神奈川の会議などがはじまりそちらに集中すべく一度間を置いて、
今回再び始めた映画鑑賞とまとめ、討論。
今回の映画討論についてはテーマを設定した。
そのテーマは「視線」。
前回のバンバンクラブの、ピューリッツァー賞を受賞したケビン・カーターの「ハゲワシと少女」もそれを示すものだと思うが、
いつも写真を撮る場にはまずそこにいる写真家の見ているものがある。
それを写真家は命がけで撮影するが、その写真を見る側も見る方向性が異なる。
写真の中に写る大体の状況は把握できるだろう、しかし、その先に湧いてくる感情であったり、美しいと感じる部分、卑しいと感じる部分、そこには見る人が増えるほど大きな差異が生まれる場合もある。
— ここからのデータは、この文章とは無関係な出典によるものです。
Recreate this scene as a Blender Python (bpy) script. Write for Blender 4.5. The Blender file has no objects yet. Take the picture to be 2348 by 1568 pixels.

多くの人が感じるものが視点、自分の国でない場所で起きている戦争や紛争の写真、怖いもの、などであるとすれば
視線というのはその「人」自身の見ているもの、伝えたかったものが何なのかを考えるということで
より純粋に写真家の思想に寄り添ってみたいという思いからそのように設定した。
セバスチャンサルガド、
この映画を観るまでは恥ずかしながらスタッフも誰も知らなかった。
しかしこの映画が始まってすぐに映し出された写真を観てみんな衝撃を受けた。
「これ絵?写真なの?」そんな声も聞こえた。
私も、一瞬絵なのかなと思った。
くっきりとコントラストが色濃く示された、崖を登るため規律正しく並ぶ人々の輪郭、その大勢の迫力。
今でこそCGとかそういったもので加工ができてしまうのかもしれないが、
その写真は紛れもなく現実の写真で、その一枚の迫力に圧倒されてしまった。
サルガドは、いつも人と向き合ってきたそうだ。
しかし、ルワンダの内戦での凄惨な状況を目の当たりにし次第に心を病んでいき、故郷に帰ることとなる。
そこには草木が枯れ果てた大地があった。
サルガドには、それが自分が見てきたものとリンクしたそうだ。
その大地を緑で豊かに再生していこうとするプロジェクトを妻とともに立ち上げ、幾度となく失敗を繰り返しながら
 Instituto Terra という国立公園を作り上げるまでになった。
これが現実にそのようにして生きてきたたった一人の人の人生なのだと思うと、写真を見た時と同じように圧倒される。
写真家としての人生、そして環境プロジェクトの発起人としての人生。
人を愛し、信じ、絶望し、また希望を見出し、森林とともに再生していったのはまたサルガドの心そのものでもあったのではないだろうか?と思った。
いつもサルガドは思うことを行動し体で感じ、頭で考え、行動してきたということなのだろう。
優しくたくましい人だと感じた。信じる力がここまで人を動かすものなのかと。
そして映画の中で息子とともにアザラシの群れに囲まれた状況での言葉
「ここでシャッターを切ればアザラシのアップで誰も見たことのない写真が撮れるだろう。
でも、構図が良くないんだ。
背景に何もない。
それはただの記録写真だ。」
写真を撮る上でただの記録写真では意味がないというサルガドの言葉。
そのこだわりこそが彼が偉大な写真家たる所以であり、
だからこそ一枚一枚に人々は心ひかれてしまうのだろう。
そしてそれがただ写真を残ることを目的としているだけでなく、
何かを投じたい、感じたものを伝えたいと願うサルガドの願いが写されているからこそ説得力がある。
写真は真実を写すもの、その視線が写真家の人生を写しているものだとしたら
私たちにも私たちにしか撮れない写真があるはずだ、と思うと
改めてその深い部分に連れて行ってくれるような映画だった。